Much of your sound seems influenced by DJ Krush – who is rumoured to have a soft spot for you as well. To what extent do acts like Krush, Bonobo or RJD2 shape the style you play in?

They’ve been a massive influence of course, there kinda pioneers of the genre really so no doubt a little is gunna rub off here and there. But as we progress I think our sound becomes more our own. It takes quite a while to refine your sound, I think.

What’s it like playing to a crowd in Malaysia (i.e. at the temptingly named ‘Discover Hennessey Party’). Is there much of a scene for your genre of music there? Or for Ozi Batla, for that matter?

Absolutely. Hip-hop is worldwide these days. We did that show and came home with a bunch of CD’s from local underground crews that came to check us out that play locally round KL [Kuala Lumpur]. It’s steadily growing up there and I’m sure when we go back there it’ll be even bigger.

Were the organisers good enough to spring for some Hennessey on your Rider?

Man, I’ve never been more hung-over after a gig than after that henny show. They definitely hooked us up…

Is it considerably different coming back to Australia to play a string of shows? What was it like to play the Great Escape bill, for example?

It is different. The great escape was amazing for us. There’s nothing like touring internationally and rocking shows to people you can’t even talk to and who you talk to through your music, but when you come home and play a mad festival to your home crowd, well, its a beautiful thang.

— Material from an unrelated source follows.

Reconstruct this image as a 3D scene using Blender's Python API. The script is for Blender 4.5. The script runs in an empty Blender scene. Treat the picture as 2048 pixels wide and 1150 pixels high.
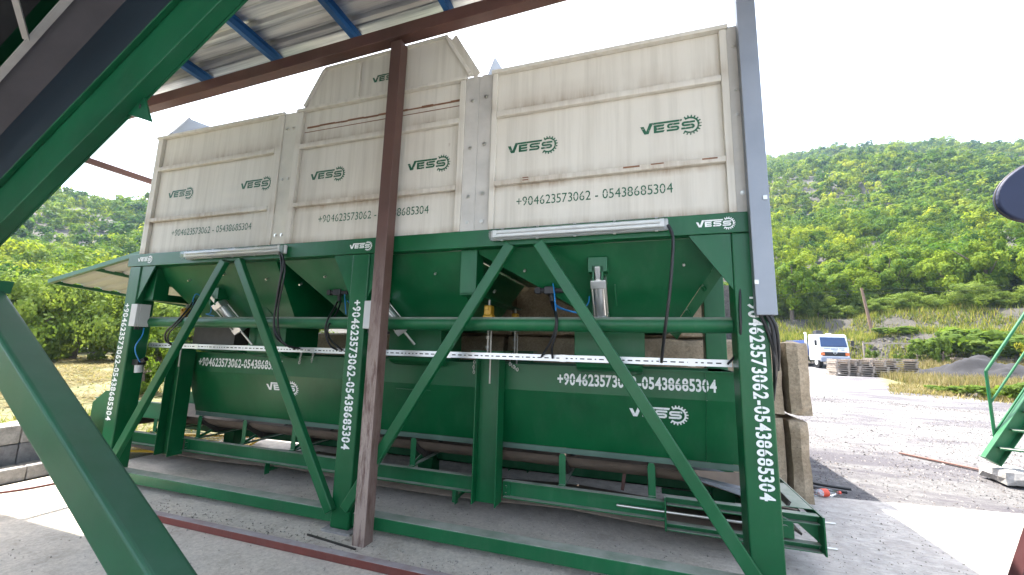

Given the choice, would you rather play a slot on a festival line-up, or play a smaller show?

Either is cool. Both have there different vibes and rock out in different ways. I guess with individual shows, we can showcase what we do a little better because were not so limited time wise, but were not that fussy.

How is the crowd response different between bigger shows and smaller, more intimate gigs?

It depends, if you play on day 3 of a festival, everyone is so mago they don’t care what you play, they just need to feel some bass so they can shake some rump. with smaller gigs, people are usually staring through monocles sipping on vodka martini’s so you gotta have ya wits about ya.

What’s coming up on the Hermitude calendar? Have you had a chance to work on some new material throughout your busy touring period?

We certainly have. some of which we’ll be playing at the show this sat nite. Best everyone be comin’ down to see what direction the hermit union is taking next…

Cheers guys! – ‘Till next time.

Hermitude play Dust Tones at the Manning Bar, Sydney Uni this Saturday (21 April) alongside Katalyst, Rephrase, Percussion Junction, Mark Walton, Noodles, Noel Boogie and Bentley.